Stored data
..............................
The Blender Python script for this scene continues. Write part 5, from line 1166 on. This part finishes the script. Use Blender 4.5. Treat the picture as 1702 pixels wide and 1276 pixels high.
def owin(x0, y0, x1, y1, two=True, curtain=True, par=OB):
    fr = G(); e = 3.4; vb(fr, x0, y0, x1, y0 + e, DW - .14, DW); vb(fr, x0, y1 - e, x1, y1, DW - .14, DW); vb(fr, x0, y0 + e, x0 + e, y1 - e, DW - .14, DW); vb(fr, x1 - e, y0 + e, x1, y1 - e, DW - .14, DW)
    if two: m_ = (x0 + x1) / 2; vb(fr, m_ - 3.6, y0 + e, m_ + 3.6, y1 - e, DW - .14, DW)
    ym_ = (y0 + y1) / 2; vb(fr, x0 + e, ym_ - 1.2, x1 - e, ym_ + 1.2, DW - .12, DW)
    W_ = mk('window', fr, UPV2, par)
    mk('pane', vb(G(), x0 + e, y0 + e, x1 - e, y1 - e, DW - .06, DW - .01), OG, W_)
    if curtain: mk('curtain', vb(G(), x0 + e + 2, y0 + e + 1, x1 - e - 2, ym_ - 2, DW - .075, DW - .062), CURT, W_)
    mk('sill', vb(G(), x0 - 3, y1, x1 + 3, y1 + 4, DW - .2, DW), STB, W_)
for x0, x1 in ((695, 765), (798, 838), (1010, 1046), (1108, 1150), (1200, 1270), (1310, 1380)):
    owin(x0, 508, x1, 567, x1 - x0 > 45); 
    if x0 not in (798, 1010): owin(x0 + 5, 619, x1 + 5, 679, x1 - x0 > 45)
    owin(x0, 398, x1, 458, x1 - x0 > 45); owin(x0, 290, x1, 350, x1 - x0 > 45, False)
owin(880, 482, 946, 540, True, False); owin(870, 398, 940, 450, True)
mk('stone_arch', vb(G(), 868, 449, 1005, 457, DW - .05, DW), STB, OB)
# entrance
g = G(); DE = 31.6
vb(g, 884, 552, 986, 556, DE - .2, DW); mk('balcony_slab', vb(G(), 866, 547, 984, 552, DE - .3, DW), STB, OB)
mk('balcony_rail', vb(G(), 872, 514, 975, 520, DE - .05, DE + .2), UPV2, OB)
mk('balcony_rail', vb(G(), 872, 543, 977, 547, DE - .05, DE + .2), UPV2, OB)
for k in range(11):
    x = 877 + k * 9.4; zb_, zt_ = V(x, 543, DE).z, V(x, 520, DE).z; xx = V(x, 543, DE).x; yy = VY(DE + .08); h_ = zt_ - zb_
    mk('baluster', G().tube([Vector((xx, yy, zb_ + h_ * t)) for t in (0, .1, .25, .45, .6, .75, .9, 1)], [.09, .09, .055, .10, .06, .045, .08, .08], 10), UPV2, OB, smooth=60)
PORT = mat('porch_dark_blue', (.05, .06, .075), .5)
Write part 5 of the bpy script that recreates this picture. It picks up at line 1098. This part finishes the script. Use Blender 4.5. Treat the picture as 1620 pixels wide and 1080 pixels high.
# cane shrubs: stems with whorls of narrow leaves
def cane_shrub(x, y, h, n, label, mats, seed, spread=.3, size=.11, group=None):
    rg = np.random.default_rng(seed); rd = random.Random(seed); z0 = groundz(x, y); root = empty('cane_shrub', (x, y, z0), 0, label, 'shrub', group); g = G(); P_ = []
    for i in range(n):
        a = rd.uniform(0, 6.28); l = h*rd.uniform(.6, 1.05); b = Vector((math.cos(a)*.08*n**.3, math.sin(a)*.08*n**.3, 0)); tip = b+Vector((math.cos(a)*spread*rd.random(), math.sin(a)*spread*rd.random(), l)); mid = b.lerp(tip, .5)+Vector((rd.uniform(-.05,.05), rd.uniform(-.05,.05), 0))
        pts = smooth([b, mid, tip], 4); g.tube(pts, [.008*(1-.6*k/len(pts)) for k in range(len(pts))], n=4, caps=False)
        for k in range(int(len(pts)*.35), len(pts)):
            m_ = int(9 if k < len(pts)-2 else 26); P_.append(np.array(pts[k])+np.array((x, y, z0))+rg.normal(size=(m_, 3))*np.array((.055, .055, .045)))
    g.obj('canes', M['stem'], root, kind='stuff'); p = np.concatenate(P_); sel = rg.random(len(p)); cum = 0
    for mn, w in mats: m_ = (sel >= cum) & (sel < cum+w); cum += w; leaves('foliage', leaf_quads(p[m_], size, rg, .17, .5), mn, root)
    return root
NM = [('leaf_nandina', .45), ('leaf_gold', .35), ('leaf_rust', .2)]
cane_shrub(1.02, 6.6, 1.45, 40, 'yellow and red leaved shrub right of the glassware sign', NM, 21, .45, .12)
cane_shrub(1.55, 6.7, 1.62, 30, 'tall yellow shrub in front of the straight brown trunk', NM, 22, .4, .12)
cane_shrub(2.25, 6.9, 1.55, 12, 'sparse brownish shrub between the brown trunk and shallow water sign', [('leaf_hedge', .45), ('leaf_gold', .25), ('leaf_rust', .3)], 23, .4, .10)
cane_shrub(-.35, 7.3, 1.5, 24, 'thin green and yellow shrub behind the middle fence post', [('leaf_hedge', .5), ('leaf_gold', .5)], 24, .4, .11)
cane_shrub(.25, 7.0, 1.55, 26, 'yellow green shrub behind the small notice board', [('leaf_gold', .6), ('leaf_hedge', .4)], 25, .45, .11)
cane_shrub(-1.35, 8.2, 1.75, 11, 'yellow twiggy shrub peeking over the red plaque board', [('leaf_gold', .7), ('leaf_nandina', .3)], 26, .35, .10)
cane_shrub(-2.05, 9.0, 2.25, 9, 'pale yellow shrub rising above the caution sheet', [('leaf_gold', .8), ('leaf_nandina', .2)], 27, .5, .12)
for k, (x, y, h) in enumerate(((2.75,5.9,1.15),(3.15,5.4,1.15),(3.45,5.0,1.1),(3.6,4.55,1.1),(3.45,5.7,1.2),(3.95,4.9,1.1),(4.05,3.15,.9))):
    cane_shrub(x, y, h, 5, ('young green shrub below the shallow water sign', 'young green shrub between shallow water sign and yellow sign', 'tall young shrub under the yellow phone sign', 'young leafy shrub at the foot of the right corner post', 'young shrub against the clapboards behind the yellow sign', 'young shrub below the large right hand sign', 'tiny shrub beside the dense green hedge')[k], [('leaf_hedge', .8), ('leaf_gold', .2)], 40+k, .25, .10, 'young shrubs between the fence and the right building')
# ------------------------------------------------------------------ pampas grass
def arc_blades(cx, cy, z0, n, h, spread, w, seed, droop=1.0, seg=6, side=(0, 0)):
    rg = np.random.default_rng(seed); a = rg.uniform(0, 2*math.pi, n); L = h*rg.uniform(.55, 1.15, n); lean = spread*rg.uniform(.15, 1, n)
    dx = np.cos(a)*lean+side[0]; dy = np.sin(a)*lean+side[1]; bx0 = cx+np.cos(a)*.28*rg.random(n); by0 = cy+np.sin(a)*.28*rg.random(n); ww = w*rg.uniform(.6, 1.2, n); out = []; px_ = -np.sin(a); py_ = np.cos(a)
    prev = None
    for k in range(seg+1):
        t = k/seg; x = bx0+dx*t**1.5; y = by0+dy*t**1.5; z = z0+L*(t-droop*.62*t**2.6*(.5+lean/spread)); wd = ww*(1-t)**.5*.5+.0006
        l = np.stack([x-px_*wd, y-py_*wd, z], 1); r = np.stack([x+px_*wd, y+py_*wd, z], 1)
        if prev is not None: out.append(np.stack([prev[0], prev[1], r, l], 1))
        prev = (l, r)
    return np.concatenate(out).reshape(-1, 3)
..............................
> **The task**: All of the data needs to be printed once more, exactly.

> **The solution**:
The Blender Python script for this scene continues. Write part 5, from line 1166 on. This part finishes the script. Use Blender 4.5. Treat the picture as 1702 pixels wide and 1276 pixels high.
def owin(x0, y0, x1, y1, two=True, curtain=True, par=OB):
    fr = G(); e = 3.4; vb(fr, x0, y0, x1, y0 + e, DW - .14, DW); vb(fr, x0, y1 - e, x1, y1, DW - .14, DW); vb(fr, x0, y0 + e, x0 + e, y1 - e, DW - .14, DW); vb(fr, x1 - e, y0 + e, x1, y1 - e, DW - .14, DW)
    if two: m_ = (x0 + x1) / 2; vb(fr, m_ - 3.6, y0 + e, m_ + 3.6, y1 - e, DW - .14, DW)
    ym_ = (y0 + y1) / 2; vb(fr, x0 + e, ym_ - 1.2, x1 - e, ym_ + 1.2, DW - .12, DW)
    W_ = mk('window', fr, UPV2, par)
    mk('pane', vb(G(), x0 + e, y0 + e, x1 - e, y1 - e, DW - .06, DW - .01), OG, W_)
    if curtain: mk('curtain', vb(G(), x0 + e + 2, y0 + e + 1, x1 - e - 2, ym_ - 2, DW - .075, DW - .062), CURT, W_)
    mk('sill', vb(G(), x0 - 3, y1, x1 + 3, y1 + 4, DW - .2, DW), STB, W_)
for x0, x1 in ((695, 765), (798, 838), (1010, 1046), (1108, 1150), (1200, 1270), (1310, 1380)):
    owin(x0, 508, x1, 567, x1 - x0 > 45); 
    if x0 not in (798, 1010): owin(x0 + 5, 619, x1 + 5, 679, x1 - x0 > 45)
    owin(x0, 398, x1, 458, x1 - x0 > 45); owin(x0, 290, x1, 350, x1 - x0 > 45, False)
owin(880, 482, 946, 540, True, False); owin(870, 398, 940, 450, True)
mk('stone_arch', vb(G(), 868, 449, 1005, 457, DW - .05, DW), STB, OB)
# entrance
g = G(); DE = 31.6
vb(g, 884, 552, 986, 556, DE - .2, DW); mk('balcony_slab', vb(G(), 866, 547, 984, 552, DE - .3, DW), STB, OB)
mk('balcony_rail', vb(G(), 872, 514, 975, 520, DE - .05, DE + .2), UPV2, OB)
mk('balcony_rail', vb(G(), 872, 543, 977, 547, DE - .05, DE + .2), UPV2, OB)
for k in range(11):
    x = 877 + k * 9.4; zb_, zt_ = V(x, 543, DE).z, V(x, 520, DE).z; xx = V(x, 543, DE).x; yy = VY(DE + .08); h_ = zt_ - zb_
    mk('baluster', G().tube([Vector((xx, yy, zb_ + h_ * t)) for t in (0, .1, .25, .45, .6, .75, .9, 1)], [.09, .09, .055, .10, .06, .045, .08, .08], 10), UPV2, OB, smooth=60)
PORT = mat('porch_dark_blue', (.05, .06, .075), .5)
Write part 5 of the bpy script that recreates this picture. It picks up at line 1098. This part finishes the script. Use Blender 4.5. Treat the picture as 1620 pixels wide and 1080 pixels high.
# cane shrubs: stems with whorls of narrow leaves
def cane_shrub(x, y, h, n, label, mats, seed, spread=.3, size=.11, group=None):
    rg = np.random.default_rng(seed); rd = random.Random(seed); z0 = groundz(x, y); root = empty('cane_shrub', (x, y, z0), 0, label, 'shrub', group); g = G(); P_ = []
    for i in range(n):
        a = rd.uniform(0, 6.28); l = h*rd.uniform(.6, 1.05); b = Vector((math.cos(a)*.08*n**.3, math.sin(a)*.08*n**.3, 0)); tip = b+Vector((math.cos(a)*spread*rd.random(), math.sin(a)*spread*rd.random(), l)); mid = b.lerp(tip, .5)+Vector((rd.uniform(-.05,.05), rd.uniform(-.05,.05), 0))
        pts = smooth([b, mid, tip], 4); g.tube(pts, [.008*(1-.6*k/len(pts)) for k in range(len(pts))], n=4, caps=False)
        for k in range(int(len(pts)*.35), len(pts)):
            m_ = int(9 if k < len(pts)-2 else 26); P_.append(np.array(pts[k])+np.array((x, y, z0))+rg.normal(size=(m_, 3))*np.array((.055, .055, .045)))
    g.obj('canes', M['stem'], root, kind='stuff'); p = np.concatenate(P_); sel = rg.random(len(p)); cum = 0
    for mn, w in mats: m_ = (sel >= cum) & (sel < cum+w); cum += w; leaves('foliage', leaf_quads(p[m_], size, rg, .17, .5), mn, root)
    return root
NM = [('leaf_nandina', .45), ('leaf_gold', .35), ('leaf_rust', .2)]
cane_shrub(1.02, 6.6, 1.45, 40, 'yellow and red leaved shrub right of the glassware sign', NM, 21, .45, .12)
cane_shrub(1.55, 6.7, 1.62, 30, 'tall yellow shrub in front of the straight brown trunk', NM, 22, .4, .12)
cane_shrub(2.25, 6.9, 1.55, 12, 'sparse brownish shrub between the brown trunk and shallow water sign', [('leaf_hedge', .45), ('leaf_gold', .25), ('leaf_rust', .3)], 23, .4, .10)
cane_shrub(-.35, 7.3, 1.5, 24, 'thin green and yellow shrub behind the middle fence post', [('leaf_hedge', .5), ('leaf_gold', .5)], 24, .4, .11)
cane_shrub(.25, 7.0, 1.55, 26, 'yellow green shrub behind the small notice board', [('leaf_gold', .6), ('leaf_hedge', .4)], 25, .45, .11)
cane_shrub(-1.35, 8.2, 1.75, 11, 'yellow twiggy shrub peeking over the red plaque board', [('leaf_gold', .7), ('leaf_nandina', .3)], 26, .35, .10)
cane_shrub(-2.05, 9.0, 2.25, 9, 'pale yellow shrub rising above the caution sheet', [('leaf_gold', .8), ('leaf_nandina', .2)], 27, .5, .12)
for k, (x, y, h) in enumerate(((2.75,5.9,1.15),(3.15,5.4,1.15),(3.45,5.0,1.1),(3.6,4.55,1.1),(3.45,5.7,1.2),(3.95,4.9,1.1),(4.05,3.15,.9))):
    cane_shrub(x, y, h, 5, ('young green shrub below the shallow water sign', 'young green shrub between shallow water sign and yellow sign', 'tall young shrub under the yellow phone sign', 'young leafy shrub at the foot of the right corner post', 'young shrub against the clapboards behind the yellow sign', 'young shrub below the large right hand sign', 'tiny shrub beside the dense green hedge')[k], [('leaf_hedge', .8), ('leaf_gold', .2)], 40+k, .25, .10, 'young shrubs between the fence and the right building')
# ------------------------------------------------------------------ pampas grass
def arc_blades(cx, cy, z0, n, h, spread, w, seed, droop=1.0, seg=6, side=(0, 0)):
    rg = np.random.default_rng(seed); a = rg.uniform(0, 2*math.pi, n); L = h*rg.uniform(.55, 1.15, n); lean = spread*rg.uniform(.15, 1, n)
    dx = np.cos(a)*lean+side[0]; dy = np.sin(a)*lean+side[1]; bx0 = cx+np.cos(a)*.28*rg.random(n); by0 = cy+np.sin(a)*.28*rg.random(n); ww = w*rg.uniform(.6, 1.2, n); out = []; px_ = -np.sin(a); py_ = np.cos(a)
    prev = None
    for k in range(seg+1):
        t = k/seg; x = bx0+dx*t**1.5; y = by0+dy*t**1.5; z = z0+L*(t-droop*.62*t**2.6*(.5+lean/spread)); wd = ww*(1-t)**.5*.5+.0006
        l = np.stack([x-px_*wd, y-py_*wd, z], 1); r = np.stack([x+px_*wd, y+py_*wd, z], 1)
        if prev is not None: out.append(np.stack([prev[0], prev[1], r, l], 1))
        prev = (l, r)
    return np.concatenate(out).reshape(-1, 3)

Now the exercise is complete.